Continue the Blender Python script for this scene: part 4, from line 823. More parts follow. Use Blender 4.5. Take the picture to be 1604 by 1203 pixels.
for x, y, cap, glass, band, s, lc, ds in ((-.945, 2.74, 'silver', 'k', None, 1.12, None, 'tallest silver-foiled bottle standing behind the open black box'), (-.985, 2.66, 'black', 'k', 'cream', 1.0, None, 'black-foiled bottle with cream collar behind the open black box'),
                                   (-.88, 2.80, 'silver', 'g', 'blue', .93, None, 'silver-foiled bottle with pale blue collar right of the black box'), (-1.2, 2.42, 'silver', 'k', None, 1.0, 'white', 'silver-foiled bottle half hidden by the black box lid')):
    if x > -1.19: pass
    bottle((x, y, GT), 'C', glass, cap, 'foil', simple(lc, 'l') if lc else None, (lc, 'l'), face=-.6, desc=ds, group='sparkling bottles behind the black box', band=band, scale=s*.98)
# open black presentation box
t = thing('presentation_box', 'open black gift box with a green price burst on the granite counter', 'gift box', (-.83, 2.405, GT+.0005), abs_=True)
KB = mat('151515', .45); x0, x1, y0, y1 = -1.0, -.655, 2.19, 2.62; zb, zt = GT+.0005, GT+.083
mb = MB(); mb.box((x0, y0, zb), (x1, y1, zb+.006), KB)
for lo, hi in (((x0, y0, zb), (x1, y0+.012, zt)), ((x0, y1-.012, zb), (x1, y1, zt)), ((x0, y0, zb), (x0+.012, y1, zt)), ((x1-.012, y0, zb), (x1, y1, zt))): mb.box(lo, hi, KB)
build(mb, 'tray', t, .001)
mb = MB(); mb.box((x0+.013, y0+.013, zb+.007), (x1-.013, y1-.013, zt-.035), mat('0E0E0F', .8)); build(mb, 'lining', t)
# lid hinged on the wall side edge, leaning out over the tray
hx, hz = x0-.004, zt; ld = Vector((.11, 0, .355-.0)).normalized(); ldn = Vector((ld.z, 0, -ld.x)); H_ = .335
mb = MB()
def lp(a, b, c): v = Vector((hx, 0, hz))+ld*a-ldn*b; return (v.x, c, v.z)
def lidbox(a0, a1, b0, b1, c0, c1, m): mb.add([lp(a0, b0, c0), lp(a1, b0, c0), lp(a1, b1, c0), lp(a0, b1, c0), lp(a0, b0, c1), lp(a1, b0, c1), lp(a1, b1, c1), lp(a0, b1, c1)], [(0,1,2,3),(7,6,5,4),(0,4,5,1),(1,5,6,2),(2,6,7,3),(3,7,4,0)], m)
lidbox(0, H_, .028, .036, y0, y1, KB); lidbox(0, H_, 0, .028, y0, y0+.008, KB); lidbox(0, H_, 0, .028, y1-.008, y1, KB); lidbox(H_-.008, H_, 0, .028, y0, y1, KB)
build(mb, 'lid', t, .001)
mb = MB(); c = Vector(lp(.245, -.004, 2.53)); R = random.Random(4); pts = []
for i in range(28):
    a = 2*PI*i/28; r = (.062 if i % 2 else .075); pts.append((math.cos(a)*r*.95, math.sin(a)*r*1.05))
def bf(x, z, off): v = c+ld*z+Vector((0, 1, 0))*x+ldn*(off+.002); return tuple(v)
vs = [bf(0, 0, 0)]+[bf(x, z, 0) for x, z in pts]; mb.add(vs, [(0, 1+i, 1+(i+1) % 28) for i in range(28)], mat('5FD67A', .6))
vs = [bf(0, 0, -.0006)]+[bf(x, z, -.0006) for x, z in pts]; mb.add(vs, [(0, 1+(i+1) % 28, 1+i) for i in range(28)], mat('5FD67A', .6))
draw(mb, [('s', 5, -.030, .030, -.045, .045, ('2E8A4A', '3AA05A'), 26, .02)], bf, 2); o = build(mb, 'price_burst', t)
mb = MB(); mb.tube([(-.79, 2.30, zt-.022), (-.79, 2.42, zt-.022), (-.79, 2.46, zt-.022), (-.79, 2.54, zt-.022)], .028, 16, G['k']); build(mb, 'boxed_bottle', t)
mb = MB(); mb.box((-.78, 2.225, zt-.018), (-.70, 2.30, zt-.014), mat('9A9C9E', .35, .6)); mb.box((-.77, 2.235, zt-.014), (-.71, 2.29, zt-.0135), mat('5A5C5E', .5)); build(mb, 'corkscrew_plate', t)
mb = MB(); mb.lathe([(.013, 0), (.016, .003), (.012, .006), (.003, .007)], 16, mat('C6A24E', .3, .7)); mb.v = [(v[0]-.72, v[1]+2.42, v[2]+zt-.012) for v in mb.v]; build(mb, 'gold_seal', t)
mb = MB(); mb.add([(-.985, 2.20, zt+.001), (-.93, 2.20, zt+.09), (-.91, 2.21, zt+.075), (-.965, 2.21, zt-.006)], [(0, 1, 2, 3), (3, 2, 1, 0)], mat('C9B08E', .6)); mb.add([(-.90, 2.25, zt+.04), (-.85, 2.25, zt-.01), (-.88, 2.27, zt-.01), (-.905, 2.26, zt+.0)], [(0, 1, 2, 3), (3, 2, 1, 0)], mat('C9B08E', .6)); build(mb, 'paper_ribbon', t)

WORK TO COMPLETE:
Repeat the listing in full, keeping every line exactly as it is.

CORRECT OUTPUT:
Continue the Blender Python script for this scene: part 4, from line 823. More parts follow. Use Blender 4.5. Take the picture to be 1604 by 1203 pixels.
for x, y, cap, glass, band, s, lc, ds in ((-.945, 2.74, 'silver', 'k', None, 1.12, None, 'tallest silver-foiled bottle standing behind the open black box'), (-.985, 2.66, 'black', 'k', 'cream', 1.0, None, 'black-foiled bottle with cream collar behind the open black box'),
                                   (-.88, 2.80, 'silver', 'g', 'blue', .93, None, 'silver-foiled bottle with pale blue collar right of the black box'), (-1.2, 2.42, 'silver', 'k', None, 1.0, 'white', 'silver-foiled bottle half hidden by the black box lid')):
    if x > -1.19: pass
    bottle((x, y, GT), 'C', glass, cap, 'foil', simple(lc, 'l') if lc else None, (lc, 'l'), face=-.6, desc=ds, group='sparkling bottles behind the black box', band=band, scale=s*.98)
# open black presentation box
t = thing('presentation_box', 'open black gift box with a green price burst on the granite counter', 'gift box', (-.83, 2.405, GT+.0005), abs_=True)
KB = mat('151515', .45); x0, x1, y0, y1 = -1.0, -.655, 2.19, 2.62; zb, zt = GT+.0005, GT+.083
mb = MB(); mb.box((x0, y0, zb), (x1, y1, zb+.006), KB)
for lo, hi in (((x0, y0, zb), (x1, y0+.012, zt)), ((x0, y1-.012, zb), (x1, y1, zt)), ((x0, y0, zb), (x0+.012, y1, zt)), ((x1-.012, y0, zb), (x1, y1, zt))): mb.box(lo, hi, KB)
build(mb, 'tray', t, .001)
mb = MB(); mb.box((x0+.013, y0+.013, zb+.007), (x1-.013, y1-.013, zt-.035), mat('0E0E0F', .8)); build(mb, 'lining', t)
# lid hinged on the wall side edge, leaning out over the tray
hx, hz = x0-.004, zt; ld = Vector((.11, 0, .355-.0)).normalized(); ldn = Vector((ld.z, 0, -ld.x)); H_ = .335
mb = MB()
def lp(a, b, c): v = Vector((hx, 0, hz))+ld*a-ldn*b; return (v.x, c, v.z)
def lidbox(a0, a1, b0, b1, c0, c1, m): mb.add([lp(a0, b0, c0), lp(a1, b0, c0), lp(a1, b1, c0), lp(a0, b1, c0), lp(a0, b0, c1), lp(a1, b0, c1), lp(a1, b1, c1), lp(a0, b1, c1)], [(0,1,2,3),(7,6,5,4),(0,4,5,1),(1,5,6,2),(2,6,7,3),(3,7,4,0)], m)
lidbox(0, H_, .028, .036, y0, y1, KB); lidbox(0, H_, 0, .028, y0, y0+.008, KB); lidbox(0, H_, 0, .028, y1-.008, y1, KB); lidbox(H_-.008, H_, 0, .028, y0, y1, KB)
build(mb, 'lid', t, .001)
mb = MB(); c = Vector(lp(.245, -.004, 2.53)); R = random.Random(4); pts = []
for i in range(28):
    a = 2*PI*i/28; r = (.062 if i % 2 else .075); pts.append((math.cos(a)*r*.95, math.sin(a)*r*1.05))
def bf(x, z, off): v = c+ld*z+Vector((0, 1, 0))*x+ldn*(off+.002); return tuple(v)
vs = [bf(0, 0, 0)]+[bf(x, z, 0) for x, z in pts]; mb.add(vs, [(0, 1+i, 1+(i+1) % 28) for i in range(28)], mat('5FD67A', .6))
vs = [bf(0, 0, -.0006)]+[bf(x, z, -.0006) for x, z in pts]; mb.add(vs, [(0, 1+(i+1) % 28, 1+i) for i in range(28)], mat('5FD67A', .6))
draw(mb, [('s', 5, -.030, .030, -.045, .045, ('2E8A4A', '3AA05A'), 26, .02)], bf, 2); o = build(mb, 'price_burst', t)
mb = MB(); mb.tube([(-.79, 2.30, zt-.022), (-.79, 2.42, zt-.022), (-.79, 2.46, zt-.022), (-.79, 2.54, zt-.022)], .028, 16, G['k']); build(mb, 'boxed_bottle', t)
mb = MB(); mb.box((-.78, 2.225, zt-.018), (-.70, 2.30, zt-.014), mat('9A9C9E', .35, .6)); mb.box((-.77, 2.235, zt-.014), (-.71, 2.29, zt-.0135), mat('5A5C5E', .5)); build(mb, 'corkscrew_plate', t)
mb = MB(); mb.lathe([(.013, 0), (.016, .003), (.012, .006), (.003, .007)], 16, mat('C6A24E', .3, .7)); mb.v = [(v[0]-.72, v[1]+2.42, v[2]+zt-.012) for v in mb.v]; build(mb, 'gold_seal', t)
mb = MB(); mb.add([(-.985, 2.20, zt+.001), (-.93, 2.20, zt+.09), (-.91, 2.21, zt+.075), (-.965, 2.21, zt-.006)], [(0, 1, 2, 3), (3, 2, 1, 0)], mat('C9B08E', .6)); mb.add([(-.90, 2.25, zt+.04), (-.85, 2.25, zt-.01), (-.88, 2.27, zt-.01), (-.905, 2.26, zt+.0)], [(0, 1, 2, 3), (3, 2, 1, 0)], mat('C9B08E', .6)); build(mb, 'paper_ribbon', t)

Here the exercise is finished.